— START OF Dataset content —

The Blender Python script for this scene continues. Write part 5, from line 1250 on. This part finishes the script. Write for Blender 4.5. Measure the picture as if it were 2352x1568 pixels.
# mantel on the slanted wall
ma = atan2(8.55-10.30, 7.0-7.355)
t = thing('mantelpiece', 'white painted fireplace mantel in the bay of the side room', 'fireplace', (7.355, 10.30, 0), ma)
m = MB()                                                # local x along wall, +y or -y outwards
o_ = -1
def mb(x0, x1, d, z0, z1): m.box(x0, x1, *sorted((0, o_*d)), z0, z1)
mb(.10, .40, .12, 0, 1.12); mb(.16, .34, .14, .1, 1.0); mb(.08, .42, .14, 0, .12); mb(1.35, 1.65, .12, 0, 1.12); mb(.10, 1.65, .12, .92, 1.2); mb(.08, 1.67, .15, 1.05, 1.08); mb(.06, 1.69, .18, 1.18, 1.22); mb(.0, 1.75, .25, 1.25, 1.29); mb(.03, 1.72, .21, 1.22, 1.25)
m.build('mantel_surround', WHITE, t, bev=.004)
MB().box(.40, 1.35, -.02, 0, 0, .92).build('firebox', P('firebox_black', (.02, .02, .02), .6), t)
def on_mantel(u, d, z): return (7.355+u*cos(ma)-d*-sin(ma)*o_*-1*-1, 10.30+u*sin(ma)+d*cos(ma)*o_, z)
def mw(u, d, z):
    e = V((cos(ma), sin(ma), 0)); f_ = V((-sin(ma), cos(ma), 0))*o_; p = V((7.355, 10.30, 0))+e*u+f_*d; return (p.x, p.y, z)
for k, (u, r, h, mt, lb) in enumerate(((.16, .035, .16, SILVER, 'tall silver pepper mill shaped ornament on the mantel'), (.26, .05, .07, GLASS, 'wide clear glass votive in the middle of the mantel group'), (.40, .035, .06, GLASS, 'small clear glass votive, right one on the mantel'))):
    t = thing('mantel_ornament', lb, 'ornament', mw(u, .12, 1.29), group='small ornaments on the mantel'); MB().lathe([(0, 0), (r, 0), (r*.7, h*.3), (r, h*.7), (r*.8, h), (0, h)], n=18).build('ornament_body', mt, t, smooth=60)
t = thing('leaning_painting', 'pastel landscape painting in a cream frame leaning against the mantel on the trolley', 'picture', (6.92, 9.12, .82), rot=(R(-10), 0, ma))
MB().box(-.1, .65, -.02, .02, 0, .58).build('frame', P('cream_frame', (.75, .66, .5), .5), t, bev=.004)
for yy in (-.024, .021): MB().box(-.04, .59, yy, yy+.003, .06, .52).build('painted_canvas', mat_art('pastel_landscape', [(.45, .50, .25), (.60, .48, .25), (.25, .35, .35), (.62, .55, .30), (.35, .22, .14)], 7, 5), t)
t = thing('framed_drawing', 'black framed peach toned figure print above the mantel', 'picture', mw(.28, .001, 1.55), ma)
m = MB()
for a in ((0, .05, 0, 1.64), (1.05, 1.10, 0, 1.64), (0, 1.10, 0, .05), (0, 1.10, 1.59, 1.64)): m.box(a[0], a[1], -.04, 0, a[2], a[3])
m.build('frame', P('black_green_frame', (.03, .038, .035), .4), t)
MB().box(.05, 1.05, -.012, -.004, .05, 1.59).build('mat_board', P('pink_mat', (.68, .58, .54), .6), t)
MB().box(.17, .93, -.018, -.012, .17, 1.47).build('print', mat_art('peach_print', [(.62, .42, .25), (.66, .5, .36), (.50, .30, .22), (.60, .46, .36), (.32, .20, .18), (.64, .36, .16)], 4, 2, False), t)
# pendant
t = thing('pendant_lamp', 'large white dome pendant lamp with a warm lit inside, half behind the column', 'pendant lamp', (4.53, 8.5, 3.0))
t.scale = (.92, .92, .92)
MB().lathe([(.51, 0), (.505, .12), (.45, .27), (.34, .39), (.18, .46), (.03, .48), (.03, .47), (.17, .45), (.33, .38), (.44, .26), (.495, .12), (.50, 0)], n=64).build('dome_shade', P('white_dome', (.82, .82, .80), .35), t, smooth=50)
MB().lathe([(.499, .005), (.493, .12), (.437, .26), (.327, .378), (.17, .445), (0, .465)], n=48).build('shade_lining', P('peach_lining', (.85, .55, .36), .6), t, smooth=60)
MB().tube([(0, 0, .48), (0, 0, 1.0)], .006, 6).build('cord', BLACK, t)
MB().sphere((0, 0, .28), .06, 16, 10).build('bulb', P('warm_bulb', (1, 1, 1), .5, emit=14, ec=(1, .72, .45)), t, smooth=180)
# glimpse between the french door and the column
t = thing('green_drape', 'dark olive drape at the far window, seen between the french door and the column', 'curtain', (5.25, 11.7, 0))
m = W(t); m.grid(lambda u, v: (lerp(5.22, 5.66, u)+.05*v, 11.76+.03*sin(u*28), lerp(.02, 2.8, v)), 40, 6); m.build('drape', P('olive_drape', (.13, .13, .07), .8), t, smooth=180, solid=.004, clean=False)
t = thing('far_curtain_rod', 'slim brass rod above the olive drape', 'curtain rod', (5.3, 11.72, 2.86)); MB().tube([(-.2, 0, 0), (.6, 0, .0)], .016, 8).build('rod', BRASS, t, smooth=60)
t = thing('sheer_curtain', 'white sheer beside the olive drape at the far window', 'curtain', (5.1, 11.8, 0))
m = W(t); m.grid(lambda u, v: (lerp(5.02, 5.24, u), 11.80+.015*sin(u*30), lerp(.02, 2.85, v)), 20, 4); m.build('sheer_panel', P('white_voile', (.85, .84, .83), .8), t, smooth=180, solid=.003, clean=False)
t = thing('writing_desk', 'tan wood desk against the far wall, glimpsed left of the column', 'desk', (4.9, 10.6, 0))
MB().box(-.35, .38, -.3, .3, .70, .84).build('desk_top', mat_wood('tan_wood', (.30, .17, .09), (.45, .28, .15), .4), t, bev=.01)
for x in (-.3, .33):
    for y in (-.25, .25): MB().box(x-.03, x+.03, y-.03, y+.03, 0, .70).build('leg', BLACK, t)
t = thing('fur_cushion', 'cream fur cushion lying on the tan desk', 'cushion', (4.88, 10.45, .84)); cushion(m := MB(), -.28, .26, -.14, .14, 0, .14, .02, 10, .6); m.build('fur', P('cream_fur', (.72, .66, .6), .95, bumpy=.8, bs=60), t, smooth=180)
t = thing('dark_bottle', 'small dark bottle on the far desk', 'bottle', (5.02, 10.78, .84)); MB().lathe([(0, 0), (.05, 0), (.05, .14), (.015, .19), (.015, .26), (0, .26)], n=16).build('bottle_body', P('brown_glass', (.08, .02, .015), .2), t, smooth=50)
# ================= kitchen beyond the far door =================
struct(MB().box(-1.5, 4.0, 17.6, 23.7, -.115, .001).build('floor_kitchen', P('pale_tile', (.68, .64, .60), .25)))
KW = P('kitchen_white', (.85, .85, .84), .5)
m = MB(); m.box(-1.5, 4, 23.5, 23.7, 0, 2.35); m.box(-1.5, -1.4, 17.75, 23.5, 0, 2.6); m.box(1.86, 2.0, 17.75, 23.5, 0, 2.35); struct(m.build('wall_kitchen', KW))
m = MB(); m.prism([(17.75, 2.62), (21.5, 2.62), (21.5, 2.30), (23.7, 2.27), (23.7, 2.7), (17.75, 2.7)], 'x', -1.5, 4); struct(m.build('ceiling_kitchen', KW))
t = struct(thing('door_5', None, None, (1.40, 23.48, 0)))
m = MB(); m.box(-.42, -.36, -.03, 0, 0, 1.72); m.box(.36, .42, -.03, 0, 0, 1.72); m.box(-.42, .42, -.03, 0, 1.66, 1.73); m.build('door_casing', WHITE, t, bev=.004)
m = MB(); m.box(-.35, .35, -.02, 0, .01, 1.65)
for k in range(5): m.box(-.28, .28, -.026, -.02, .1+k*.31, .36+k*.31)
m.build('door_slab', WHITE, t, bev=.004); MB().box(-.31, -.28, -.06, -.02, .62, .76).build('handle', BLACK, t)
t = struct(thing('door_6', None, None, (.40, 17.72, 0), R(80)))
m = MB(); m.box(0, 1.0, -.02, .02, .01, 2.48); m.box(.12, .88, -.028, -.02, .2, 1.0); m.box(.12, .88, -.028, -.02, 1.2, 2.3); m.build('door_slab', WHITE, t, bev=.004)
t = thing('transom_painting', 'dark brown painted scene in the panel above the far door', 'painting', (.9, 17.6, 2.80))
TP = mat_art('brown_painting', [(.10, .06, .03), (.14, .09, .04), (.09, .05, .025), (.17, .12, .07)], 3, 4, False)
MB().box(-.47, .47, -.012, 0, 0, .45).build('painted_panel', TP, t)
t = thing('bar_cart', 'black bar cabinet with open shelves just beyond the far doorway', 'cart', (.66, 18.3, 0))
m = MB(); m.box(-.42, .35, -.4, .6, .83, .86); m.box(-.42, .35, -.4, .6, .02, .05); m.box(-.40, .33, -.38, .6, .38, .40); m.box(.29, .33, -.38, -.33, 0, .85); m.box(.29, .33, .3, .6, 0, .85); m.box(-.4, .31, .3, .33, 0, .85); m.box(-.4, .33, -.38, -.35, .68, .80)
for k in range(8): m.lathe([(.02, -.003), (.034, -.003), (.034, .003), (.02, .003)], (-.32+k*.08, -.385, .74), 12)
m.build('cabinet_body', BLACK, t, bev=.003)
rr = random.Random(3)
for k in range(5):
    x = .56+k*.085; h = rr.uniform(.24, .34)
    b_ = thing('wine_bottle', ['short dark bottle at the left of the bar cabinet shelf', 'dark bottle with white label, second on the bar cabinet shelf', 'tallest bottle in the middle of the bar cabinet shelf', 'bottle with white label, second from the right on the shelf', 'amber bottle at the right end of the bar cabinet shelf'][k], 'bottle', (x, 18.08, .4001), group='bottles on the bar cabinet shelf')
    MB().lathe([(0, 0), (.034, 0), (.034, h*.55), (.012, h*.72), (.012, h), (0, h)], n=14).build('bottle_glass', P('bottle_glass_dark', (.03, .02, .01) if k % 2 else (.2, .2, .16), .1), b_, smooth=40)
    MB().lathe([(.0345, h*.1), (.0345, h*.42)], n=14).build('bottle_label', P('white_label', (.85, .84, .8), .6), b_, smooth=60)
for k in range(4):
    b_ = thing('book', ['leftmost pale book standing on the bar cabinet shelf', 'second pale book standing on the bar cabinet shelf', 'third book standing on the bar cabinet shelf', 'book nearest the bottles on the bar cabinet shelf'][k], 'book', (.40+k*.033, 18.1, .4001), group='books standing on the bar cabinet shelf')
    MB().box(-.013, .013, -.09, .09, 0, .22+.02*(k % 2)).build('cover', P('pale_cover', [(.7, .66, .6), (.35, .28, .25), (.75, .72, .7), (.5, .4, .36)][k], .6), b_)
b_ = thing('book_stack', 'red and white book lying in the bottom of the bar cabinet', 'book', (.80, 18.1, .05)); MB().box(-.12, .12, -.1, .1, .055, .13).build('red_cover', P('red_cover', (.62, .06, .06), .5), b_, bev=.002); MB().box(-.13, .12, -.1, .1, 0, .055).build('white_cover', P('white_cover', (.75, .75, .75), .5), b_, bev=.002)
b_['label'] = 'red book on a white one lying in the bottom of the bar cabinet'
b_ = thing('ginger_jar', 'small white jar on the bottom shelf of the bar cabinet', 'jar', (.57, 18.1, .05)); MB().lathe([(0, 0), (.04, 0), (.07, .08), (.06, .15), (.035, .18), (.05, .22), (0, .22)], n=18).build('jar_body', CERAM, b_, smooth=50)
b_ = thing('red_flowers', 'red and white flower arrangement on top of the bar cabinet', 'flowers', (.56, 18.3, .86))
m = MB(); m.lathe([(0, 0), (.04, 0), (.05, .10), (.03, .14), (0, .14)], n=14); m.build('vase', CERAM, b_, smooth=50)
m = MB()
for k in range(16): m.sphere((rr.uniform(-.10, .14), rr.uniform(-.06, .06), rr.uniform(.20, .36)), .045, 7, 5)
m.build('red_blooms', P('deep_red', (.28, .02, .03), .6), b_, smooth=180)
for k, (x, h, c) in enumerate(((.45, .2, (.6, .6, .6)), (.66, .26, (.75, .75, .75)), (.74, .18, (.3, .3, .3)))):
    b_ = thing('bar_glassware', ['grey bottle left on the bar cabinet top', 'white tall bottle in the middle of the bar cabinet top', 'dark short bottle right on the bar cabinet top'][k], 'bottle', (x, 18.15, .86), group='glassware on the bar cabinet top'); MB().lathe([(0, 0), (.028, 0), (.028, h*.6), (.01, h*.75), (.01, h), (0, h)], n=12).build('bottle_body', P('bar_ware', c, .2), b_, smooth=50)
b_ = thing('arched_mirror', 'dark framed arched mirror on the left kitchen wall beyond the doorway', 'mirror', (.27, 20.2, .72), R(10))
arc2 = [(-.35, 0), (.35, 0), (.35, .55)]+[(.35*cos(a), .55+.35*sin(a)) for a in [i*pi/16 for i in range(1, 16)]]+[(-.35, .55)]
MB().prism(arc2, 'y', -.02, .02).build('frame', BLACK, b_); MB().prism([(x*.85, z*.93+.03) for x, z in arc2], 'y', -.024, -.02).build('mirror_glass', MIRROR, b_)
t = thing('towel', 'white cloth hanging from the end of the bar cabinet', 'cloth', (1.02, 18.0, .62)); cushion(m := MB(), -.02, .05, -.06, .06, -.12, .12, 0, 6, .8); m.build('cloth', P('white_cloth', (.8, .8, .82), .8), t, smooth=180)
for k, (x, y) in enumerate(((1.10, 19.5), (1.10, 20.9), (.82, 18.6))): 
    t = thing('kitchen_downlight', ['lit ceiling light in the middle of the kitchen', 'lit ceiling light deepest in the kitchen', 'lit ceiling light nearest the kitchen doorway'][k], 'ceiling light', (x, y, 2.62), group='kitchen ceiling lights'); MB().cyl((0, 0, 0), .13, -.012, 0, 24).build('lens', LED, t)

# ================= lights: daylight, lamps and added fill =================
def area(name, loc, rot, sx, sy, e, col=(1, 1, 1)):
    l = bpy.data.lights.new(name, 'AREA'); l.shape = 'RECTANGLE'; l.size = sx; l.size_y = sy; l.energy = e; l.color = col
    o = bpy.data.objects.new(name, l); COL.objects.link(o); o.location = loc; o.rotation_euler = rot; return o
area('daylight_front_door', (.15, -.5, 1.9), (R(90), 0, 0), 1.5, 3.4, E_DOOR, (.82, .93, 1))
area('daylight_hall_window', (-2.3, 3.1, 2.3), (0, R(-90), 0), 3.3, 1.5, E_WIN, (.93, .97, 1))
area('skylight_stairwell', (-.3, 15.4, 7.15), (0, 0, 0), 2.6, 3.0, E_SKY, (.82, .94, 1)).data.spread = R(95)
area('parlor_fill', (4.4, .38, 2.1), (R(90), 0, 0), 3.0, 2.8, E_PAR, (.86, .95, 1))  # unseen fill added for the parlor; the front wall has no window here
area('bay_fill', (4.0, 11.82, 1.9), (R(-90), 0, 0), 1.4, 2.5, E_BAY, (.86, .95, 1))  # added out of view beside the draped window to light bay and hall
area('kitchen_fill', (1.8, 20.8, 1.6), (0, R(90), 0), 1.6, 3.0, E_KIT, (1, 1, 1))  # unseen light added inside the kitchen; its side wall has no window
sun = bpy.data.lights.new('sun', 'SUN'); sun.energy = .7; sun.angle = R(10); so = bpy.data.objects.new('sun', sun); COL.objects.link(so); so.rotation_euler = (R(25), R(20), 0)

— END OF Dataset content —

Exercise
Extract, from the listing above, every line where the string "picture" occurs.

Correct output
The Blender Python script for this scene continues. Write part 5, from line 1250 on. This part finishes the script. Write for Blender 4.5. Measure the picture as if it were 2352x1568 pixels.
t = thing('leaning_painting', 'pastel landscape painting in a cream frame leaning against the mantel on the trolley', 'picture', (6.92, 9.12, .82), rot=(R(-10), 0, ma))
t = thing('framed_drawing', 'black framed peach toned figure print above the mantel', 'picture', mw(.28, .001, 1.55), ma)